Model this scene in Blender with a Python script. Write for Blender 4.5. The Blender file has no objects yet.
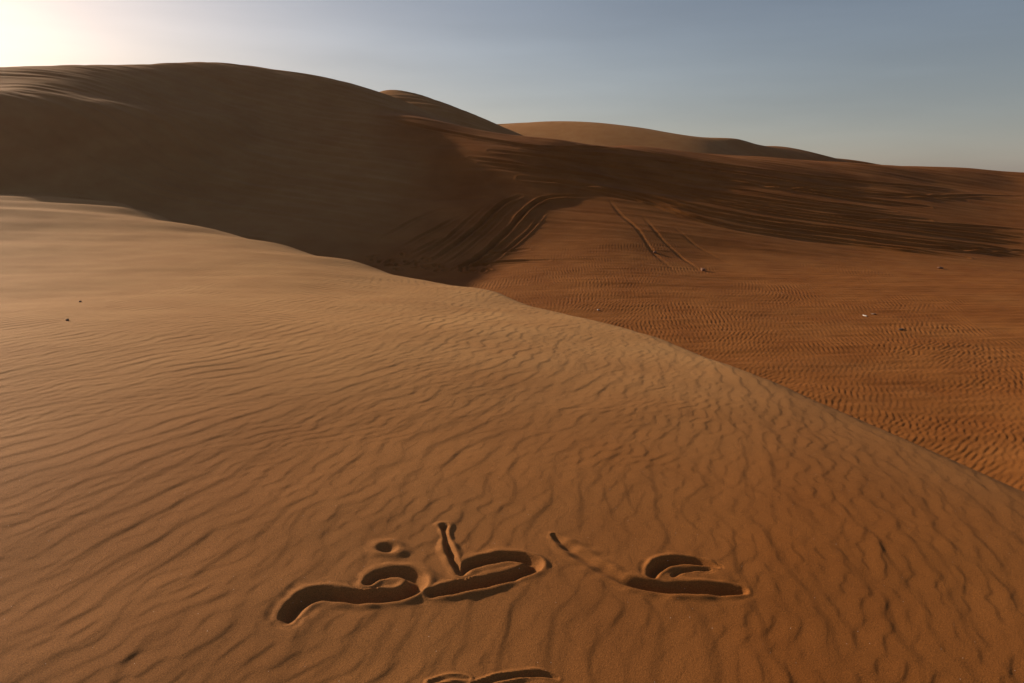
import bpy, math
import numpy as np

C = bpy.context.scene.collection
SC = bpy.context.scene
R = math.radians

# ------------------------------------------------------------------ camera
F_PX, W, HH = 740.0, 1024.0, 683.0
EYE = 1.6
HORIZON = 200.0
PITCH = math.atan((HH / 2 - HORIZON) / F_PX)
cd = bpy.data.cameras.new('camera')
cam = bpy.data.objects.new('camera', cd)
C.objects.link(cam)
cam.location = (0, 0, EYE)
cam.rotation_euler = (math.pi / 2 - PITCH, 0, 0)
cd.sensor_width = 36.0
cd.lens = 36.0 * F_PX / W
cd.clip_start = 0.05
cd.clip_end = 12000
SC.camera = cam

# ------------------------------------------------------------------ light
SUN_EL, SUN_AZ = R(18.5), R(-56)          # azimuth measured from +Y towards +X
world = bpy.data.worlds.new("World")
SC.world = world
world.use_nodes = True
nt = world.node_tree
nt.nodes.clear()
sky = nt.nodes.new('ShaderNodeTexSky')
sky.sky_type = 'NISHITA'
sky.sun_disc = False
sky.sun_elevation = SUN_EL
sky.sun_rotation = SUN_AZ
sky.altitude = 0
sky.air_density = 1.0
sky.dust_density = 1.5
sky.ozone_density = 2.0
bg = nt.nodes.new('ShaderNodeBackground')
bg.inputs['Strength'].default_value = 0.065
wo = nt.nodes.new('ShaderNodeOutputWorld')
# dusty air: the whole sky is a little warmer, and pale dust lies along the horizon
tint = nt.nodes.new('ShaderNodeVectorMath')
tint.operation = 'MULTIPLY'
tint.inputs[1].default_value = (1.25, 1.02, 0.90)
nt.links.new(sky.outputs[0], tint.inputs[0])
tc = nt.nodes.new('ShaderNodeTexCoord')
sx = nt.nodes.new('ShaderNodeSeparateXYZ')
nt.links.new(tc.outputs['Generated'], sx.inputs[0])
m1 = nt.nodes.new('ShaderNodeMath')
m1.operation = 'MULTIPLY'
m1.inputs[1].default_value = -12.0
nt.links.new(sx.outputs[2], m1.inputs[0])
m2 = nt.nodes.new('ShaderNodeMath')
m2.operation = 'EXPONENT'
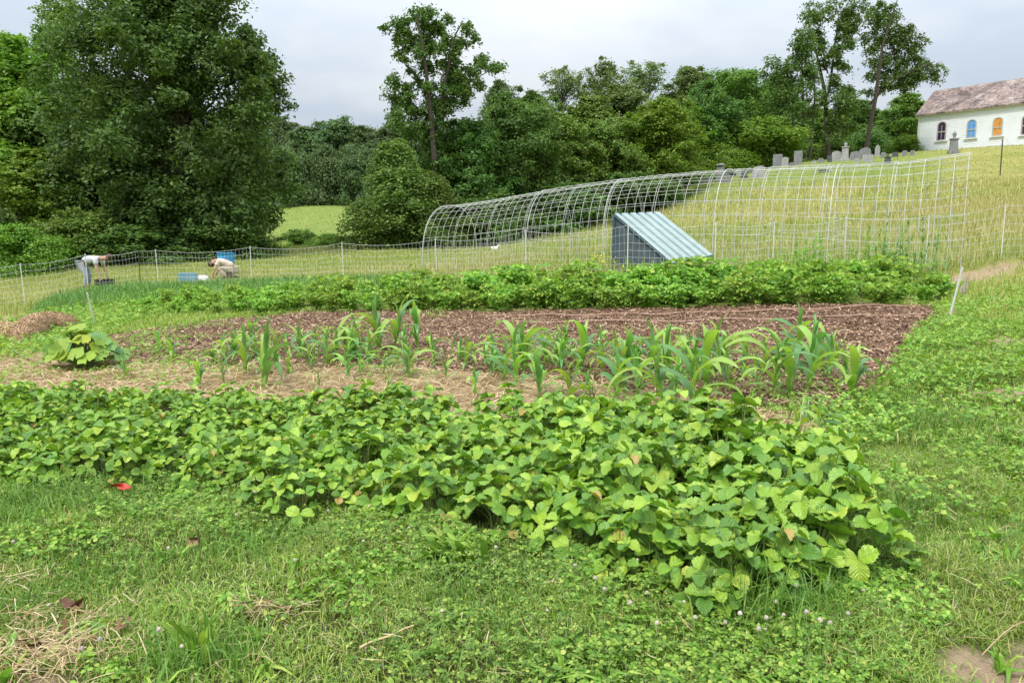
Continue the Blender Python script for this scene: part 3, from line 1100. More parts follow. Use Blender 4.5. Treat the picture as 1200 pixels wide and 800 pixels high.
pps = []
for i in range(8):
    s_me, l_me = make_potato(500 + i)
    r = obj('potato_plant', s_me)
    tag(r, 'bushy green potato plant in the long row behind the mulch bed', 'potato plant', 'potato plants in the long row')
    obj('foliage', l_me, r)
    pps.append(r)
npot = 0
for row, (dy, jit) in enumerate(((0, 3), (-5, 3), (-10, 4))):
    px = 150 + row * 26
    while px < 1108:
        py = np.interp(px, [200, 330, 600, 800, 1000, 1108], [371, 368, 365, 362, 357.5, 357]) + dy * np.interp(px, [200, 500, 1100], [.9, 1, 1.3])
        g = gp(px + random.uniform(-6, 6), py + random.uniform(-1.5, 1.0))
        top = np.interp(px, [150, 330, 440, 560, 760, 1000, 1060, 1108], [18, 34, 40, 47, 50, 54, 44, 28]) + (6 if row else 0)
        s = top * g[1] / F / .66 * random.uniform(.68, 1.0)
        dup(pps[npot % 8], g - [0, 0, .02], random.uniform(0, 2 * PI), (s * .92, s * .92, s), tilt=(random.uniform(-.1, .1), random.uniform(-.1, .1)))
        npot += 1
        px += random.uniform(.8, 1.2) * .42 * F / g[1]
for r in pps:
    drop(r)
print('potato plants', npot)

# ------------------------------------------------------------------ squash
def disc_leaf(rs, r_, cup):
    n = 18
    a = np.linspace(.25, 2 * PI - .25, n)
    rad = r_ * (1 + .12 * np.cos(5 * a) + .04 * np.sin(17 * a)) * (.85 + .15 * np.cos(a - PI))
    vs = [np.zeros(3)]
    for k, f in ((.5, .6), (1.0, 1.0)):
        for i in range(n):
            vs.append(np.array([-rad[i] * k * math.cos(a[i]) * 1.0, rad[i] * k * math.sin(a[i]), cup * r_ * k * k + .05 * r_ * math.sin(a[i] * 6) * k - .10 * r_ * (k > .9)]))
    vs = np.array(vs)
    vs[:, 0] = -vs[:, 0]
    f3 = [[0, i + 1, i + 2] for i in range(n - 1)]
    f4 = [[1 + i, 1 + n + i, 2 + n + i, 2 + i] for i in range(n - 1)]
    return vs, f3, f4


def squash(px, py, wpx, hpx, label):
    g = gp(px, py)
    sc_ = g[1] / F
    rs = np.random.default_rng(71)
    st, lv = MB(), MB()
    W_, H_ = wpx * sc_ / 2, hpx * sc_
    for i in range(64):
        a = rs.uniform(0, 2 * PI)
        q = math.sqrt(rs.uniform(0, 1))
        tip = np.array([math.cos(a) * q * W_, math.sin(a) * q * W_ * .8, H_ * (1.02 - .75 * q ** 1.6) * rs.uniform(.75, 1.05)])
        k = np.linspace(0, 1, 5)[:, None]
        p = tip[None] * np.concatenate([k ** 1.2, k ** 1.2, np.sin(k * PI / 2)], 1)
        tube(st, p, np.linspace(.011, .007, 5), 5, cap=False)
        up = nrm(np.array([math.cos(a) * q * 1.1, math.sin(a) * q * 1.1 - .25, 1.0]) + rs.normal(0, .32, 3))
        d = nrm(np.array([math.cos(a), math.sin(a), 0]))
        d = nrm(d - up * np.dot(d, up))
        v, f3, f4 = disc_leaf(rs, rs.uniform(.065, .115), rs.uniform(.1, .5))
        n0 = lv.n
        v = v @ rot_basis(d, up) + tip
        lv.add(v, f3)
        lv.l.append((np.array(f4) + n0).ravel())
        lv.s.append(np.full(len(f4), 4))
        lv.m.append(np.zeros(len(f4)))
    r = obj('squash_plant', st.mesh('squash_stems', M['stem'], True), loc=g)
    tag(r, label, 'squash plant')
    obj('leaves', lv.mesh('squash_leaves', M['squash'], True), r)


squash(102, 432, 92, 50, 'large leaved squash plant mounded at the left end of the straw strip')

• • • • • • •

• [Exercise description]
Omit every picture, and otherwise quote the entries exactly.

• [The reply]
Model this scene in Blender with a Python script. Write for Blender 4.5. The Blender file has no objects yet.
import bpy, math
import numpy as np

C = bpy.context.scene.collection
SC = bpy.context.scene
R = math.radians

# ------------------------------------------------------------------ camera
F_PX, W, HH = 740.0, 1024.0, 683.0
EYE = 1.6
HORIZON = 200.0
PITCH = math.atan((HH / 2 - HORIZON) / F_PX)
cd = bpy.data.cameras.new('camera')
cam = bpy.data.objects.new('camera', cd)
C.objects.link(cam)
cam.location = (0, 0, EYE)
cam.rotation_euler = (math.pi / 2 - PITCH, 0, 0)
cd.sensor_width = 36.0
cd.lens = 36.0 * F_PX / W
cd.clip_start = 0.05
cd.clip_end = 12000
SC.camera = cam

# ------------------------------------------------------------------ light
SUN_EL, SUN_AZ = R(18.5), R(-56)          # azimuth measured from +Y towards +X
world = bpy.data.worlds.new("World")
SC.world = world
world.use_nodes = True
nt = world.node_tree
nt.nodes.clear()
sky = nt.nodes.new('ShaderNodeTexSky')
sky.sky_type = 'NISHITA'
sky.sun_disc = False
sky.sun_elevation = SUN_EL
sky.sun_rotation = SUN_AZ
sky.altitude = 0
sky.air_density = 1.0
sky.dust_density = 1.5
sky.ozone_density = 2.0
bg = nt.nodes.new('ShaderNodeBackground')
bg.inputs['Strength'].default_value = 0.065
wo = nt.nodes.new('ShaderNodeOutputWorld')
# dusty air: the whole sky is a little warmer, and pale dust lies along the horizon
tint = nt.nodes.new('ShaderNodeVectorMath')
tint.operation = 'MULTIPLY'
tint.inputs[1].default_value = (1.25, 1.02, 0.90)
nt.links.new(sky.outputs[0], tint.inputs[0])
tc = nt.nodes.new('ShaderNodeTexCoord')
sx = nt.nodes.new('ShaderNodeSeparateXYZ')
nt.links.new(tc.outputs['Generated'], sx.inputs[0])
m1 = nt.nodes.new('ShaderNodeMath')
m1.operation = 'MULTIPLY'
m1.inputs[1].default_value = -12.0
nt.links.new(sx.outputs[2], m1.inputs[0])
m2 = nt.nodes.new('ShaderNodeMath')
m2.operation = 'EXPONENT'
Continue the Blender Python script for this scene: part 3, from line 1100. More parts follow. Use Blender 4.5. Treat the picture as 1200 pixels wide and 800 pixels high.
pps = []
for i in range(8):
    s_me, l_me = make_potato(500 + i)
    r = obj('potato_plant', s_me)
    tag(r, 'bushy green potato plant in the long row behind the mulch bed', 'potato plant', 'potato plants in the long row')
    obj('foliage', l_me, r)
    pps.append(r)
npot = 0
for row, (dy, jit) in enumerate(((0, 3), (-5, 3), (-10, 4))):
    px = 150 + row * 26
    while px < 1108:
        py = np.interp(px, [200, 330, 600, 800, 1000, 1108], [371, 368, 365, 362, 357.5, 357]) + dy * np.interp(px, [200, 500, 1100], [.9, 1, 1.3])
        g = gp(px + random.uniform(-6, 6), py + random.uniform(-1.5, 1.0))
        top = np.interp(px, [150, 330, 440, 560, 760, 1000, 1060, 1108], [18, 34, 40, 47, 50, 54, 44, 28]) + (6 if row else 0)
        s = top * g[1] / F / .66 * random.uniform(.68, 1.0)
        dup(pps[npot % 8], g - [0, 0, .02], random.uniform(0, 2 * PI), (s * .92, s * .92, s), tilt=(random.uniform(-.1, .1), random.uniform(-.1, .1)))
        npot += 1
        px += random.uniform(.8, 1.2) * .42 * F / g[1]
for r in pps:
    drop(r)
print('potato plants', npot)

# ------------------------------------------------------------------ squash
def disc_leaf(rs, r_, cup):
    n = 18
    a = np.linspace(.25, 2 * PI - .25, n)
    rad = r_ * (1 + .12 * np.cos(5 * a) + .04 * np.sin(17 * a)) * (.85 + .15 * np.cos(a - PI))
    vs = [np.zeros(3)]
    for k, f in ((.5, .6), (1.0, 1.0)):
        for i in range(n):
            vs.append(np.array([-rad[i] * k * math.cos(a[i]) * 1.0, rad[i] * k * math.sin(a[i]), cup * r_ * k * k + .05 * r_ * math.sin(a[i] * 6) * k - .10 * r_ * (k > .9)]))
    vs = np.array(vs)
    vs[:, 0] = -vs[:, 0]
    f3 = [[0, i + 1, i + 2] for i in range(n - 1)]
    f4 = [[1 + i, 1 + n + i, 2 + n + i, 2 + i] for i in range(n - 1)]
    return vs, f3, f4


def squash(px, py, wpx, hpx, label):
    g = gp(px, py)
    sc_ = g[1] / F
    rs = np.random.default_rng(71)
    st, lv = MB(), MB()
    W_, H_ = wpx * sc_ / 2, hpx * sc_
    for i in range(64):
        a = rs.uniform(0, 2 * PI)
        q = math.sqrt(rs.uniform(0, 1))
        tip = np.array([math.cos(a) * q * W_, math.sin(a) * q * W_ * .8, H_ * (1.02 - .75 * q ** 1.6) * rs.uniform(.75, 1.05)])
        k = np.linspace(0, 1, 5)[:, None]
        p = tip[None] * np.concatenate([k ** 1.2, k ** 1.2, np.sin(k * PI / 2)], 1)
        tube(st, p, np.linspace(.011, .007, 5), 5, cap=False)
        up = nrm(np.array([math.cos(a) * q * 1.1, math.sin(a) * q * 1.1 - .25, 1.0]) + rs.normal(0, .32, 3))
        d = nrm(np.array([math.cos(a), math.sin(a), 0]))
        d = nrm(d - up * np.dot(d, up))
        v, f3, f4 = disc_leaf(rs, rs.uniform(.065, .115), rs.uniform(.1, .5))
        n0 = lv.n
        v = v @ rot_basis(d, up) + tip
        lv.add(v, f3)
        lv.l.append((np.array(f4) + n0).ravel())
        lv.s.append(np.full(len(f4), 4))
        lv.m.append(np.zeros(len(f4)))
    r = obj('squash_plant', st.mesh('squash_stems', M['stem'], True), loc=g)
    tag(r, label, 'squash plant')
    obj('leaves', lv.mesh('squash_leaves', M['squash'], True), r)


squash(102, 432, 92, 50, 'large leaved squash plant mounded at the left end of the straw strip')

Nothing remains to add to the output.